# START OF DATA SHOWN
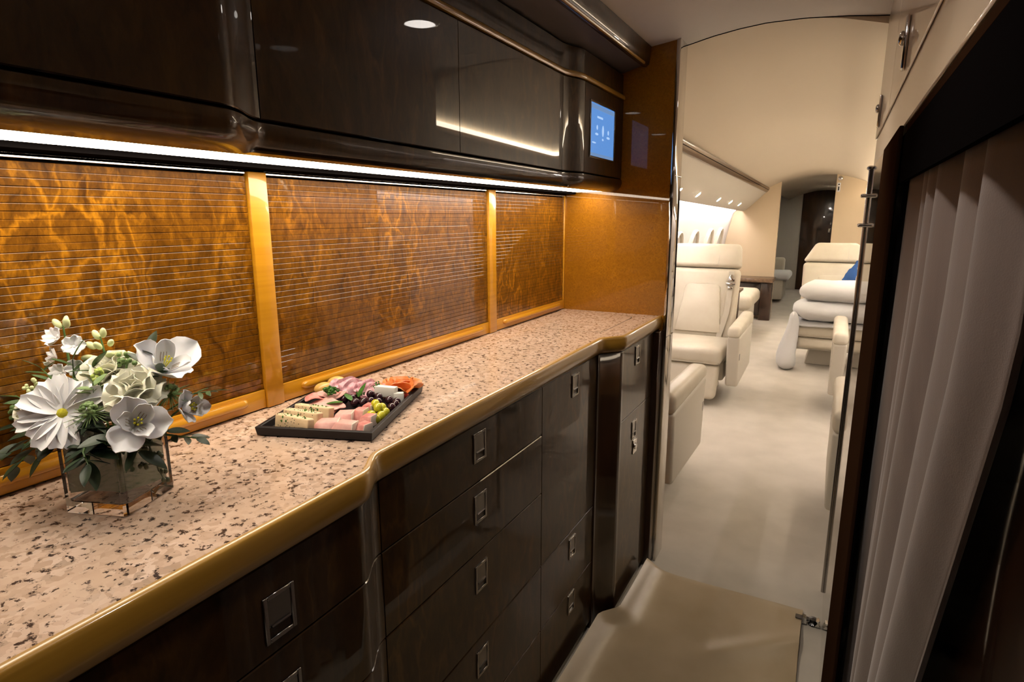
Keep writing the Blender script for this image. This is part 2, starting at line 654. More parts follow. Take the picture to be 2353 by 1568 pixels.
# end of the galley: partition block with burl face, polished jamb
g = G()
g.box((-1.40, 2.098, 0), (-.517, 2.186, 1.95))
struct(tag(g.build('wall_partition', BURLE), 'burl veneered partition closing the far end of the worktop', 'wall'))
t = struct(thing('trim_4', (-.51, 2.14, 0), 'polished metal jamb capping the partition at the cabin doorway', 'jamb'))
g = G()
g.box((-.517, 2.094, 0), (-.503, 2.192, 1.868), .003, 2)
g.build('jamb_cap', NICKEL, t)
g = G()
g.box((-.5035, 2.0945, 1.435), (-.5015, 2.1915, 1.4365))
g.box((-.5035, 2.0945, .88), (-.5015, 2.1915, .8815))
g.build('joint', BEZEL, t)
# wall behind the tambours / rear of galley / behind camera
g = G()
g.box((-.99, -1.3, 0), (-.915, 2.10, 1.95))
struct(tag(g.build('wall_galley_back', DARK), 'dark wall behind the galley cabinets', 'wall'))
g = G()
g.box((-1.0, -1.36, 0), (1.2, -1.3, 1.95))
struct(tag(g.build('wall_rear', STILE), 'dark wood wall behind the photographer', 'wall'))
# far bulkheads
g = G()
pts = [(-1.40, 0), (-.672, 0), (-.672, 1.80), (-1.40, 1.80)]
g.prism(pts, 0, .06, .003, M=T(0, 8.36, 0) @ RX(PI / 2))
o = g.build('wall_bulkhead_left', TAN)
struct(tag(o, 'tan fabric bulkhead at the far left of the cabin', 'wall'))
g = G()
g.prism([(-.072, 0), (1.0, 0), (1.0, 1.85), (-.072, 1.85)], 0, .06, .003, M=T(0, 8.36, 0) @ RX(PI / 2))
struct(tag(g.build('wall_bulkhead_right', TAN), 'tan fabric bulkhead at the far right of the cabin', 'wall'))
g = G()
g.box((-1.5, 12.0, 0), (-.60, 12.08, 1.95))
g.box((-.10, 12.0, 0), (1.2, 12.08, 1.95))
g.box((-.60, 12.03, 1.82), (-.10, 12.08, 1.95))
struct(tag(g.build('wall_far', PALE), 'pale end wall around the dark door of the cabin', 'wall'))
t = struct(thing('door_1', (-.35, 11.98, 0), 'glossy dark wood door in the far end wall', 'door'))
g = G()
g.box((-.60, 11.985, 0), (-.10, 12.03, 1.82), .004, 2)
g.build('door_leaf', STILE, t)
g = G()
g.ball((-.13, 11.965, 1.18), (.014, .014, .03))
g.box((-.16, 11.97, 1.02), (-.125, 11.99, 1.09), .004)
g.build('handle', CHROME, t)

# ---------------------------------------------------------------- right wall of the galley
t = struct(thing('wall_right', (.2, .5, 0), 'cream lacquered upper wall over the curtained opening', 'wall'))
g = G()
g.box((.076, -1.3, 1.44), (.40, 2.178, 1.93), .002, 1)
g.build('upper_wall', CREAM, t)
g = G()
g.box((.40, -1.3, 0), (.46, 2.12, 1.93))
g.build('cavity_back', DARK, t)
g = G()
g.box((.10, 2.12, 0), (1.0, 2.178, 1.93))
g.build('end_panel', CREAM, t)
# overhead locker doors
for k, (y0, y1, ly0, ly1, lz0, lz1, lab) in enumerate(((1.612, 2.172, 1.97, 2.06, 1.53, 1.625, 'narrow cream overhead locker door nearest the cabin doorway'),
                                                     (-.60, 1.606, 1.205, 1.315, 1.53, 1.598, 'wide cream overhead locker door above the curtain'))):
    t = thing('overhead_locker', (.075, (y0 + y1) / 2, 1.52), lab, 'locker', 'cream overhead lockers')
    g = G()
    g.box((.0725, y0, 1.524), (.0758, y1, 1.862), .0012, 1)
    g.build('door', CREAM, t)
    g = G()
    yc = (ly0 + ly1) / 2
    g.box((.066, yc - .012, 1.54), (.0725, yc + .012, 1.625), .003, 2)
    g.ball((.064, yc, 1.59), (.006, .009, .012))
    g.build('latch', CHROME, t)
# mirror polished strip and dark frame
t = struct(thing('trim_5', (.075, 1.94, 0), 'mirror polished strip beside the doorway rod', 'trim'))
g = G()
g.box((.072, 1.522, 0), (.0755, 2.176, 1.44), .001, 1)
g.build('polished_panel', NICKEL, t)
t = struct(thing('trim_6', (.08, 1.52, 0), 'dark wood frame around the curtained opening', 'frame'))
g = G()
g.box((.068, 1.14, 0), (.0745, 1.520, 1.437), .002, 2)
g.build('side_frame', FRAMEW, t)
g = G()
g.box((.078, -1.2, 1.425), (.095, 1.138, 1.439), .002, 1)
g.build('head_frame', FRAMEW, t)
g = G()
g.box((.0765, -1.2, 1.350), (.082, 1.36, 1.424))  # black strip standing in for the header's shade on the curtain top
g.box((.0750, 1.143, 0), (.0765, 1.40, 1.37))
g.build('shade_lining', DARK, t)
# dark lacquered panel on the near side of the curtain
g = G()
g.box((.140, -1.25, 0), (.19, .80, 1.42), .003, 2)
struct(tag(g.build('wall_dark_panel', STILE), 'glossy dark wood panel beside the near edge of the curtain', 'wall'))

# soffit and crown over the overhead cabinets
t = struct(thing('trim_7', (-.64, .5, 1.78), 'grey soffit and wood crown rail above the overhead cabinets', 'trim'))
g = G()
rings = [[Vector(p) for p in ((-.93, y, 1.778), (-.69, y, 1.778), (-.622, y, 1.797), (-.622, y, 1.83), (-.93, y, 1.83))] for y in (-1.3, 2.096)]
g.loft(rings)
g.build('soffit', SOFF, t)
g = G()
rings = [[Vector(p) for p in ((-.626, y, 1.790), (-.616, y, 1.788), (-.606, y, 1.796), (-.603, y, 1.815), (-.600, y, 1.85), (-.63, y, 1.86))] for y in (-1.3, 2.096)]
g.loft(rings)
g.build('crown_rail', BURL_SHADE, t, ang=60)
g = G()
g.tube([(-.610, y, 1.7925) for y in (-1.3, .4, 1.3, 2.05)], .0045, 8)
g.build('crown_bead', EDGEW, t)

# ================================================================== GALLEY FURNITURE
# ---- worktop
ZT = .955
YN = -.55
top = thing('worktop', (-.73, .8, .90), 'speckled beige granite worktop with honey wood edge', 'worktop')
g = G()
rings = []
for y in ysamp(YN, 2.097):
    f = lf(y) - .011
    rings.append([Vector((-.912, y, .925)), Vector((-.912, y, ZT)), Vector((f, y, ZT)), Vector((f, y, .925))])
g.loft(rings)
g.build('granite_slab', GRAN, top)
g = G()
profile_run(g, lf, [(-.0112, .9556), (-.004, .9552), (-.0012, .953), (.0002, .948), (.0012, .938), (.0008, .925), (-.003, .913), (-.010, .907), (-.034, .906), (-.034, .924), (-.0112, .924)], YN, 2.0965)
g.build('edge_moulding', EDGEW, top, ang=50)
# seam of the sink cover set in the far end
g = G()
pth = [(-.85, 1.692), (-.75, 1.695), (-.66, 1.699), (-.630, 1.703), (-.613, 1.716), (-.606, 1.745), (-.605, 1.85), (-.606, 1.995), (-.612, 2.03), (-.64, 2.05)]
for (x0, y0), (x1, y1) in zip(pth, pth[1:]):
    d = Vector((x1 - x0, y1 - y0, 0)).normalized()
    nn = Vector((-d.y, d.x, 0)) * .0011
    a, b = Vector((x0, y0, ZT + .0002)), Vector((x1, y1, ZT + .0002))
    g.raw([a - nn, b - nn, b + nn, a + nn], [(0, 1, 2, 3)])
g.build('sink_cover_seam', DARK, top)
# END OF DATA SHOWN
CHALLENGE → Copy out the whole listing exactly, and don't carry over any pictures.

FINISHED ANSWER →
Keep writing the Blender script for this image. This is part 2, starting at line 654. More parts follow. Take the picture to be 2353 by 1568 pixels.
# end of the galley: partition block with burl face, polished jamb
g = G()
g.box((-1.40, 2.098, 0), (-.517, 2.186, 1.95))
struct(tag(g.build('wall_partition', BURLE), 'burl veneered partition closing the far end of the worktop', 'wall'))
t = struct(thing('trim_4', (-.51, 2.14, 0), 'polished metal jamb capping the partition at the cabin doorway', 'jamb'))
g = G()
g.box((-.517, 2.094, 0), (-.503, 2.192, 1.868), .003, 2)
g.build('jamb_cap', NICKEL, t)
g = G()
g.box((-.5035, 2.0945, 1.435), (-.5015, 2.1915, 1.4365))
g.box((-.5035, 2.0945, .88), (-.5015, 2.1915, .8815))
g.build('joint', BEZEL, t)
# wall behind the tambours / rear of galley / behind camera
g = G()
g.box((-.99, -1.3, 0), (-.915, 2.10, 1.95))
struct(tag(g.build('wall_galley_back', DARK), 'dark wall behind the galley cabinets', 'wall'))
g = G()
g.box((-1.0, -1.36, 0), (1.2, -1.3, 1.95))
struct(tag(g.build('wall_rear', STILE), 'dark wood wall behind the photographer', 'wall'))
# far bulkheads
g = G()
pts = [(-1.40, 0), (-.672, 0), (-.672, 1.80), (-1.40, 1.80)]
g.prism(pts, 0, .06, .003, M=T(0, 8.36, 0) @ RX(PI / 2))
o = g.build('wall_bulkhead_left', TAN)
struct(tag(o, 'tan fabric bulkhead at the far left of the cabin', 'wall'))
g = G()
g.prism([(-.072, 0), (1.0, 0), (1.0, 1.85), (-.072, 1.85)], 0, .06, .003, M=T(0, 8.36, 0) @ RX(PI / 2))
struct(tag(g.build('wall_bulkhead_right', TAN), 'tan fabric bulkhead at the far right of the cabin', 'wall'))
g = G()
g.box((-1.5, 12.0, 0), (-.60, 12.08, 1.95))
g.box((-.10, 12.0, 0), (1.2, 12.08, 1.95))
g.box((-.60, 12.03, 1.82), (-.10, 12.08, 1.95))
struct(tag(g.build('wall_far', PALE), 'pale end wall around the dark door of the cabin', 'wall'))
t = struct(thing('door_1', (-.35, 11.98, 0), 'glossy dark wood door in the far end wall', 'door'))
g = G()
g.box((-.60, 11.985, 0), (-.10, 12.03, 1.82), .004, 2)
g.build('door_leaf', STILE, t)
g = G()
g.ball((-.13, 11.965, 1.18), (.014, .014, .03))
g.box((-.16, 11.97, 1.02), (-.125, 11.99, 1.09), .004)
g.build('handle', CHROME, t)

# ---------------------------------------------------------------- right wall of the galley
t = struct(thing('wall_right', (.2, .5, 0), 'cream lacquered upper wall over the curtained opening', 'wall'))
g = G()
g.box((.076, -1.3, 1.44), (.40, 2.178, 1.93), .002, 1)
g.build('upper_wall', CREAM, t)
g = G()
g.box((.40, -1.3, 0), (.46, 2.12, 1.93))
g.build('cavity_back', DARK, t)
g = G()
g.box((.10, 2.12, 0), (1.0, 2.178, 1.93))
g.build('end_panel', CREAM, t)
# overhead locker doors
for k, (y0, y1, ly0, ly1, lz0, lz1, lab) in enumerate(((1.612, 2.172, 1.97, 2.06, 1.53, 1.625, 'narrow cream overhead locker door nearest the cabin doorway'),
                                                     (-.60, 1.606, 1.205, 1.315, 1.53, 1.598, 'wide cream overhead locker door above the curtain'))):
    t = thing('overhead_locker', (.075, (y0 + y1) / 2, 1.52), lab, 'locker', 'cream overhead lockers')
    g = G()
    g.box((.0725, y0, 1.524), (.0758, y1, 1.862), .0012, 1)
    g.build('door', CREAM, t)
    g = G()
    yc = (ly0 + ly1) / 2
    g.box((.066, yc - .012, 1.54), (.0725, yc + .012, 1.625), .003, 2)
    g.ball((.064, yc, 1.59), (.006, .009, .012))
    g.build('latch', CHROME, t)
# mirror polished strip and dark frame
t = struct(thing('trim_5', (.075, 1.94, 0), 'mirror polished strip beside the doorway rod', 'trim'))
g = G()
g.box((.072, 1.522, 0), (.0755, 2.176, 1.44), .001, 1)
g.build('polished_panel', NICKEL, t)
t = struct(thing('trim_6', (.08, 1.52, 0), 'dark wood frame around the curtained opening', 'frame'))
g = G()
g.box((.068, 1.14, 0), (.0745, 1.520, 1.437), .002, 2)
g.build('side_frame', FRAMEW, t)
g = G()
g.box((.078, -1.2, 1.425), (.095, 1.138, 1.439), .002, 1)
g.build('head_frame', FRAMEW, t)
g = G()
g.box((.0765, -1.2, 1.350), (.082, 1.36, 1.424))  # black strip standing in for the header's shade on the curtain top
g.box((.0750, 1.143, 0), (.0765, 1.40, 1.37))
g.build('shade_lining', DARK, t)
# dark lacquered panel on the near side of the curtain
g = G()
g.box((.140, -1.25, 0), (.19, .80, 1.42), .003, 2)
struct(tag(g.build('wall_dark_panel', STILE), 'glossy dark wood panel beside the near edge of the curtain', 'wall'))

# soffit and crown over the overhead cabinets
t = struct(thing('trim_7', (-.64, .5, 1.78), 'grey soffit and wood crown rail above the overhead cabinets', 'trim'))
g = G()
rings = [[Vector(p) for p in ((-.93, y, 1.778), (-.69, y, 1.778), (-.622, y, 1.797), (-.622, y, 1.83), (-.93, y, 1.83))] for y in (-1.3, 2.096)]
g.loft(rings)
g.build('soffit', SOFF, t)
g = G()
rings = [[Vector(p) for p in ((-.626, y, 1.790), (-.616, y, 1.788), (-.606, y, 1.796), (-.603, y, 1.815), (-.600, y, 1.85), (-.63, y, 1.86))] for y in (-1.3, 2.096)]
g.loft(rings)
g.build('crown_rail', BURL_SHADE, t, ang=60)
g = G()
g.tube([(-.610, y, 1.7925) for y in (-1.3, .4, 1.3, 2.05)], .0045, 8)
g.build('crown_bead', EDGEW, t)

# ================================================================== GALLEY FURNITURE
# ---- worktop
ZT = .955
YN = -.55
top = thing('worktop', (-.73, .8, .90), 'speckled beige granite worktop with honey wood edge', 'worktop')
g = G()
rings = []
for y in ysamp(YN, 2.097):
    f = lf(y) - .011
    rings.append([Vector((-.912, y, .925)), Vector((-.912, y, ZT)), Vector((f, y, ZT)), Vector((f, y, .925))])
g.loft(rings)
g.build('granite_slab', GRAN, top)
g = G()
profile_run(g, lf, [(-.0112, .9556), (-.004, .9552), (-.0012, .953), (.0002, .948), (.0012, .938), (.0008, .925), (-.003, .913), (-.010, .907), (-.034, .906), (-.034, .924), (-.0112, .924)], YN, 2.0965)
g.build('edge_moulding', EDGEW, top, ang=50)
# seam of the sink cover set in the far end
g = G()
pth = [(-.85, 1.692), (-.75, 1.695), (-.66, 1.699), (-.630, 1.703), (-.613, 1.716), (-.606, 1.745), (-.605, 1.85), (-.606, 1.995), (-.612, 2.03), (-.64, 2.05)]
for (x0, y0), (x1, y1) in zip(pth, pth[1:]):
    d = Vector((x1 - x0, y1 - y0, 0)).normalized()
    nn = Vector((-d.y, d.x, 0)) * .0011
    a, b = Vector((x0, y0, ZT + .0002)), Vector((x1, y1, ZT + .0002))
    g.raw([a - nn, b - nn, b + nn, a + nn], [(0, 1, 2, 3)])
g.build('sink_cover_seam', DARK, top)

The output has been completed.